One other recognition is due: the work Rick Peabody did with Gargoyle (beginning in 1976) was a sustaining element through the down phase, even though he had never seemed to have any direct interest in the events around Mass Transit and Folio Books.

Here’s a short poem from back in the day:

DC poet's lament

Nobody thinks I’m Peabody

Peabody thinks I’m nobody

The photograph above is from a little later in the day, a benefit reading at Folio Books in 1977, with Lally, Winch, Lang & Dreyer all in plain sight.

5 comments:

mark wallace said...

I've read these pieces before (not sure if you've added any new elements) but I'm loving them again this time around. This kind of historical contextualizing is both fascinating and truly useful.

Ed Baker said...

HEY DOUG LANG:

I KNOW YOU! (but not a "best" friend)

I was born in D.C 4/19/41

here 66 years full moon
didn't you do something connected to/w Calvert Review?

Charles Olson used to buy groceries at my grand parents store when he lived here..

He and Rudd used to go visit Ezra Pound at/in St. E's

I think that Rudd and EP did a book together a play? a translation?
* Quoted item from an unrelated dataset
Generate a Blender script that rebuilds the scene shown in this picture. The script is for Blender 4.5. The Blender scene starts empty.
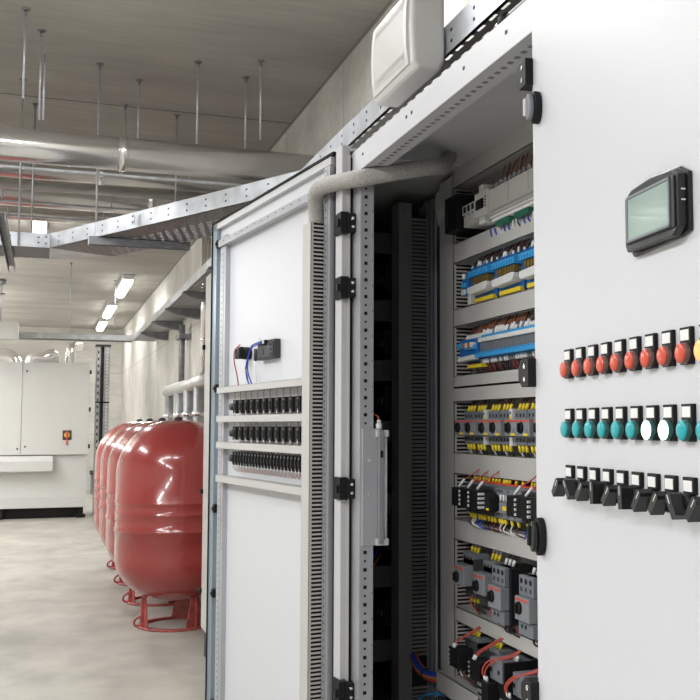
import bpy, bmesh, math, random
from mathutils import Vector, Matrix
random.seed(4)
S = bpy.context.scene
COL = S.collection
R = math.radians

# ------------------------------------------------------------------ materials
def new_mat(name):
    m = bpy.data.materials.new(name); m.use_nodes = True
    nt = m.node_tree
    return m, nt, nt.nodes['Principled BSDF']

def noise_col(nt, scale, c1, c2, detail=4, stretch=(1, 1, 1), coord='Object', lo=.35, hi=.65):
    tc = nt.nodes.new('ShaderNodeTexCoord'); mp = nt.nodes.new('ShaderNodeMapping')
    mp.inputs['Scale'].default_value = stretch
    n = nt.nodes.new('ShaderNodeTexNoise'); n.inputs['Scale'].default_value = scale; n.inputs['Detail'].default_value = detail
    r = nt.nodes.new('ShaderNodeValToRGB')
    r.color_ramp.elements[0].position = lo; r.color_ramp.elements[0].color = (*c1, 1)
    r.color_ramp.elements[1].position = hi; r.color_ramp.elements[1].color = (*c2, 1)
    nt.links.new(tc.outputs[coord], mp.inputs[0]); nt.links.new(mp.outputs[0], n.inputs['Vector'])
    nt.links.new(n.outputs['Fac'], r.inputs[0])
    return n, r, mp

def mat(name, col, rough=.5, metal=0., spec=.5, noise=0., scale=20, bump=0., bscale=300, coat=0., emit=None, estr=0., stretch=(1, 1, 1)):
    m, nt, b = new_mat(name)
    b.inputs['Base Color'].default_value = (*col, 1)
    b.inputs['Roughness'].default_value = rough
    b.inputs['Metallic'].default_value = metal
    b.inputs['Coat Weight'].default_value = coat
    b.inputs['Specular IOR Level'].default_value = spec
    b.inputs['Coat Roughness'].default_value = .08
    if True:
        k = noise if noise else .006
        n, r, mp = noise_col(nt, scale, tuple(c * (1 - k) for c in col), tuple(min(1, c * (1 + k)) for c in col), stretch=stretch)
        nt.links.new(r.outputs[0], b.inputs['Base Color'])
    if bump:
        n2, r2, mp2 = noise_col(nt, bscale, (0, 0, 0), (1, 1, 1), stretch=stretch)
        bp = nt.nodes.new('ShaderNodeBump'); bp.inputs['Strength'].default_value = bump; bp.inputs['Distance'].default_value = .002
        nt.links.new(n2.outputs['Fac'], bp.inputs['Height']); nt.links.new(bp.outputs[0], b.inputs['Normal'])
    if emit:
        b.inputs['Emission Color'].default_value = (*emit, 1); b.inputs['Emission Strength'].default_value = estr
    return m

M = {}
M['white'] = mat('powder_white', (.585, .60, .63), .42, bump=.12, bscale=420)
M['light'] = mat('powder_light_grey', (.50, .50, .51), .42)
M['beige'] = mat('powder_pale_grey', (.60, .60, .58), .45)
M['duct'] = mat('grey_pvc', (.47, .465, .45), .5)
M['dductdark'] = mat('slot_shadow_grey', (.025, .02, .02), .7, spec=.1)
M['plate'] = mat('zinc_mounting_plate', (.42, .42, .42), .45, .3)
M['black'] = mat('black_plastic', (.010, .010, .011), .5, spec=.22)
M['blacks'] = mat('black_gloss', (.012, .012, .013), .3, spec=.4)
M['rubber'] = mat('black_rubber', (.012, .012, .012), .7, spec=.2)
M['dgrey'] = mat('dark_grey_plastic', (.05, .052, .056), .5, spec=.3)
M['mgrey'] = mat('grey_device_plastic', (.17, .185, .205), .5)
M['grey'] = mat('slate_grey_plastic', (.215, .23, .25), .5)
M['bluegrey'] = mat('blue_reflection_steel', (.25, .31, .36), .35, .5)  # blue tint stands for a reflection on the door's edge strip
M['alu'] = mat('anodised_profile', (.46, .47, .50), .38, .55, noise=.05, scale=6)
M['galv'] = mat('galvanised_steel', (.50, .52, .55), .38, .5, noise=.18, scale=9)
M['galvd'] = mat('dull_galvanised_steel', (.22, .225, .24), .5, .4, noise=.2, scale=14)
M['chrome'] = mat('zinc_chrome', (.75, .75, .76), .25, .9)
M['red'] = mat('red_enamel', (.33, .045, .041), .22, coat=.7, noise=.06, scale=2)
M['redrust'] = mat('worn_red_paint', (.34, .07, .06), .45, noise=.3, scale=22)
M['cwhite'] = mat('device_white', (.66, .66, .645), .45)
M['blue'] = mat('terminal_blue', (.02, .14, .42), .4)
M['lblue'] = mat('terminal_light_blue', (.04, .33, .68), .4)
M['olive'] = mat('brass_terminal', (.25, .17, .05), .4, .4)
M['yellow'] = mat('yellow_marker', (.75, .58, .03), .5)
M['orange'] = mat('copper_orange_wire', (.42, .13, .04), .5)
M['wred'] = mat('red_wire', (.42, .06, .04), .45)
M['wbrown'] = mat('dark_brown_wire', (.10, .025, .02), .45)
M['wblue'] = mat('blue_wire', (.01, .05, .36), .4)
M['wblack'] = mat('black_wire', (.012, .012, .012), .45)
M['ferrule'] = mat('white_ferrule', (.72, .72, .74), .4)
M['green'] = mat('green_connector', (.02, .12, .07), .4)
M['redstripe'] = mat('red_stripe', (.60, .07, .05), .45)
M['label'] = mat('paper_label', (.78, .78, .77), .6)
M['lensred'] = mat('red_lens', (.62, .075, .038), .3, coat=.3)
M['lensredrim'] = mat('smoky_red_collar', (.16, .09, .08), .35)
M['lensgreen'] = mat('green_lens', (.0, .36, .40), .3, coat=.3)
M['lensgreenrim'] = mat('smoky_green_collar', (.03, .10, .095), .35)
M['litgreen'] = mat('lit_green_lens', (.6, .95, .85), .3, emit=(.72, 1., .90), estr=2.4)
M['litred'] = mat('lit_orange_lens', (.9, .3, .08), .3, emit=(1., .42, .16), estr=1.1)
M['tube'] = mat('lamp_tube_glass', (.75, .78, .80), .15)
M['diff'] = mat('lit_diffuser', (1, 1, 1), .5, emit=(1., .98, .94), estr=14.)
M['conduit'] = mat('braided_grey_sleeve', (.36, .35, .33), .75, noise=.25, scale=260, bump=.8, bscale=260)
M['insul'] = mat('white_pipe_jacket', (.56, .56, .54), .35, .45, noise=.06, scale=5)
M['dark'] = mat('unlit_dark_grey_pvc', (.17, .17, .17), .6)
M['screen'] = None

# screen: grey green LCD
m, nt, b = new_mat('lcd_screen')
n, r, mp = noise_col(nt, 5, (.22, .32, .29), (.33, .44, .40), detail=1)
b.inputs['Roughness'].default_value = .12; nt.links.new(r.outputs[0], b.inputs['Base Color'])
b.inputs['Coat Weight'].default_value = .6; M['screen'] = m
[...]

I forget 1/2 of what I used to remember..
also, Rudd wrote a mystery novel:

a Professor spends the night w a coed - upon waking up one of them is dead ... who did it? I never read the book..

Ed Baker

douglang said...
This comment has been removed by the author.
douglang said...

Thanks, Mark. I'm glad to be doing this.

Ed, I know your name, but I can't put a face to it. It's been a long time, I guess. Good to hear from you.

You and I are pretty close contemporaries, looks like - born 8 days apart in 1941, about a month before Bob Dylan.

tmorange said...

indeed, au pied de cochon (which, when i was a georgetown undergrad, was THE place for latenight breakfast) is now a five guys burger joint.

if possible i'd like to get advance copies of the Grumpy Modernist Purists and Radical Moms with Bad Attitudes anthologies!